Task to carry out:
Will you write out all the entries below exactly?
[start Working data]
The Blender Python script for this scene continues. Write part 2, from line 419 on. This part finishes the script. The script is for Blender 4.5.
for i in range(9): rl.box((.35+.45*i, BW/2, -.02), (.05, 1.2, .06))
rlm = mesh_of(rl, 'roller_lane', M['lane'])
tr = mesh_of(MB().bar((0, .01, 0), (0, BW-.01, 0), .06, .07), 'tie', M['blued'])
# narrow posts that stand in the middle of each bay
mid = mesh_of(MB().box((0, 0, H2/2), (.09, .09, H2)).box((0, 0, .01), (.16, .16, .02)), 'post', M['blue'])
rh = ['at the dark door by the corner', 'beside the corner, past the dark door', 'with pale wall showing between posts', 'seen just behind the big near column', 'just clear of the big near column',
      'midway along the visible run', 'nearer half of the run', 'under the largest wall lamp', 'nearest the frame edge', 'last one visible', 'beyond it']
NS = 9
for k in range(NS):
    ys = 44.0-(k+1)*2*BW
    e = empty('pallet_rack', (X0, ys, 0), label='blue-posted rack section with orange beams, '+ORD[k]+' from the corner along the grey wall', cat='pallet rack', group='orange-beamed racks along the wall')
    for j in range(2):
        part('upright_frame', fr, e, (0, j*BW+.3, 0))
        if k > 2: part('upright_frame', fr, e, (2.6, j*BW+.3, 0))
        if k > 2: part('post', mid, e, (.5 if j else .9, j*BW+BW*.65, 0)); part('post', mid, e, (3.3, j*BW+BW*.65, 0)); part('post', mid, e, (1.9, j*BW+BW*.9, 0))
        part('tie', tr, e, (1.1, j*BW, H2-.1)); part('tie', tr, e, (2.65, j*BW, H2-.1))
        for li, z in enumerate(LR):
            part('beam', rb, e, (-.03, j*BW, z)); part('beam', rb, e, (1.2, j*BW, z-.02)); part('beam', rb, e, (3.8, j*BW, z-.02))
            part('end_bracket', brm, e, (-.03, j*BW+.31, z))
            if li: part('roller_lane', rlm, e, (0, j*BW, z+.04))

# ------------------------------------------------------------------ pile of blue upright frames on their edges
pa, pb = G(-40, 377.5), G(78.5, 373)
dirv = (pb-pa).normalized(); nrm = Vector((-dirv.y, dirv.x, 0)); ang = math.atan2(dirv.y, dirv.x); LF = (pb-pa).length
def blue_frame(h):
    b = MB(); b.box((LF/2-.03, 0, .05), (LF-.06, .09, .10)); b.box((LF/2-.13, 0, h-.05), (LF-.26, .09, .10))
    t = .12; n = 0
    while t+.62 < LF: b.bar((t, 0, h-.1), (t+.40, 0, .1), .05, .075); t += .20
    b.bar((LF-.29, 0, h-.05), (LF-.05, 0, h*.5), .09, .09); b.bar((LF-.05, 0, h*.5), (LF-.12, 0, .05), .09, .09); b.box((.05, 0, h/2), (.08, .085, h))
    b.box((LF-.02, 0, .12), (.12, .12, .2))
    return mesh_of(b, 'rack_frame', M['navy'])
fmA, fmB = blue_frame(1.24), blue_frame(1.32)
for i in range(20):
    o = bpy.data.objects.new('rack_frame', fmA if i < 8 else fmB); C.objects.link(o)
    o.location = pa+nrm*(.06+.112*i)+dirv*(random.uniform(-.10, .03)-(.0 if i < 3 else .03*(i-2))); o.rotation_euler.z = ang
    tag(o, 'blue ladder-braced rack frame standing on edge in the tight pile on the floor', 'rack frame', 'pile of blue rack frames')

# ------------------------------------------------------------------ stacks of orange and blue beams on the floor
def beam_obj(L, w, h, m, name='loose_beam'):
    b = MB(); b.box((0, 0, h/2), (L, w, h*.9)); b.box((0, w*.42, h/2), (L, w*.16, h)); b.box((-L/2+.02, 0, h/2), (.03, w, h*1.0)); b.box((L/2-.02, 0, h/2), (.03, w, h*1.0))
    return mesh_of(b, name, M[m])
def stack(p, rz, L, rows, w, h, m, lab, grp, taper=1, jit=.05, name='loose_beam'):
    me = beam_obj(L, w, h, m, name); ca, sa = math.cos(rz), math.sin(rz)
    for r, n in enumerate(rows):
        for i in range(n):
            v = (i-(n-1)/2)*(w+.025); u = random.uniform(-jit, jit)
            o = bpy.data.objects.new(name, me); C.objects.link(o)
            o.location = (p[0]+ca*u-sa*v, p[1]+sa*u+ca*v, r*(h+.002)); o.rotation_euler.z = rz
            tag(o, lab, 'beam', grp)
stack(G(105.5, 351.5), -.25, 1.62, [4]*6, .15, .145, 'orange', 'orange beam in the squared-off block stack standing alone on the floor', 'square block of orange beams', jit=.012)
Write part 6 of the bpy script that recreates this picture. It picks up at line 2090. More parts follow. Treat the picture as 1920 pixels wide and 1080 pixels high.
[end Working data]
Task answer:
The Blender Python script for this scene continues. Write part 2, from line 419 on. This part finishes the script. The script is for Blender 4.5.
for i in range(9): rl.box((.35+.45*i, BW/2, -.02), (.05, 1.2, .06))
rlm = mesh_of(rl, 'roller_lane', M['lane'])
tr = mesh_of(MB().bar((0, .01, 0), (0, BW-.01, 0), .06, .07), 'tie', M['blued'])
# narrow posts that stand in the middle of each bay
mid = mesh_of(MB().box((0, 0, H2/2), (.09, .09, H2)).box((0, 0, .01), (.16, .16, .02)), 'post', M['blue'])
rh = ['at the dark door by the corner', 'beside the corner, past the dark door', 'with pale wall showing between posts', 'seen just behind the big near column', 'just clear of the big near column',
      'midway along the visible run', 'nearer half of the run', 'under the largest wall lamp', 'nearest the frame edge', 'last one visible', 'beyond it']
NS = 9
for k in range(NS):
    ys = 44.0-(k+1)*2*BW
    e = empty('pallet_rack', (X0, ys, 0), label='blue-posted rack section with orange beams, '+ORD[k]+' from the corner along the grey wall', cat='pallet rack', group='orange-beamed racks along the wall')
    for j in range(2):
        part('upright_frame', fr, e, (0, j*BW+.3, 0))
        if k > 2: part('upright_frame', fr, e, (2.6, j*BW+.3, 0))
        if k > 2: part('post', mid, e, (.5 if j else .9, j*BW+BW*.65, 0)); part('post', mid, e, (3.3, j*BW+BW*.65, 0)); part('post', mid, e, (1.9, j*BW+BW*.9, 0))
        part('tie', tr, e, (1.1, j*BW, H2-.1)); part('tie', tr, e, (2.65, j*BW, H2-.1))
        for li, z in enumerate(LR):
            part('beam', rb, e, (-.03, j*BW, z)); part('beam', rb, e, (1.2, j*BW, z-.02)); part('beam', rb, e, (3.8, j*BW, z-.02))
            part('end_bracket', brm, e, (-.03, j*BW+.31, z))
            if li: part('roller_lane', rlm, e, (0, j*BW, z+.04))

# ------------------------------------------------------------------ pile of blue upright frames on their edges
pa, pb = G(-40, 377.5), G(78.5, 373)
dirv = (pb-pa).normalized(); nrm = Vector((-dirv.y, dirv.x, 0)); ang = math.atan2(dirv.y, dirv.x); LF = (pb-pa).length
def blue_frame(h):
    b = MB(); b.box((LF/2-.03, 0, .05), (LF-.06, .09, .10)); b.box((LF/2-.13, 0, h-.05), (LF-.26, .09, .10))
    t = .12; n = 0
    while t+.62 < LF: b.bar((t, 0, h-.1), (t+.40, 0, .1), .05, .075); t += .20
    b.bar((LF-.29, 0, h-.05), (LF-.05, 0, h*.5), .09, .09); b.bar((LF-.05, 0, h*.5), (LF-.12, 0, .05), .09, .09); b.box((.05, 0, h/2), (.08, .085, h))
    b.box((LF-.02, 0, .12), (.12, .12, .2))
    return mesh_of(b, 'rack_frame', M['navy'])
fmA, fmB = blue_frame(1.24), blue_frame(1.32)
for i in range(20):
    o = bpy.data.objects.new('rack_frame', fmA if i < 8 else fmB); C.objects.link(o)
    o.location = pa+nrm*(.06+.112*i)+dirv*(random.uniform(-.10, .03)-(.0 if i < 3 else .03*(i-2))); o.rotation_euler.z = ang
    tag(o, 'blue ladder-braced rack frame standing on edge in the tight pile on the floor', 'rack frame', 'pile of blue rack frames')

# ------------------------------------------------------------------ stacks of orange and blue beams on the floor
def beam_obj(L, w, h, m, name='loose_beam'):
    b = MB(); b.box((0, 0, h/2), (L, w, h*.9)); b.box((0, w*.42, h/2), (L, w*.16, h)); b.box((-L/2+.02, 0, h/2), (.03, w, h*1.0)); b.box((L/2-.02, 0, h/2), (.03, w, h*1.0))
    return mesh_of(b, name, M[m])
def stack(p, rz, L, rows, w, h, m, lab, grp, taper=1, jit=.05, name='loose_beam'):
    me = beam_obj(L, w, h, m, name); ca, sa = math.cos(rz), math.sin(rz)
    for r, n in enumerate(rows):
        for i in range(n):
            v = (i-(n-1)/2)*(w+.025); u = random.uniform(-jit, jit)
            o = bpy.data.objects.new(name, me); C.objects.link(o)
            o.location = (p[0]+ca*u-sa*v, p[1]+sa*u+ca*v, r*(h+.002)); o.rotation_euler.z = rz
            tag(o, lab, 'beam', grp)
stack(G(105.5, 351.5), -.25, 1.62, [4]*6, .15, .145, 'orange', 'orange beam in the squared-off block stack standing alone on the floor', 'square block of orange beams', jit=.012)
Write part 6 of the bpy script that recreates this picture. It picks up at line 2090. More parts follow. Treat the picture as 1920 pixels wide and 1080 pixels high.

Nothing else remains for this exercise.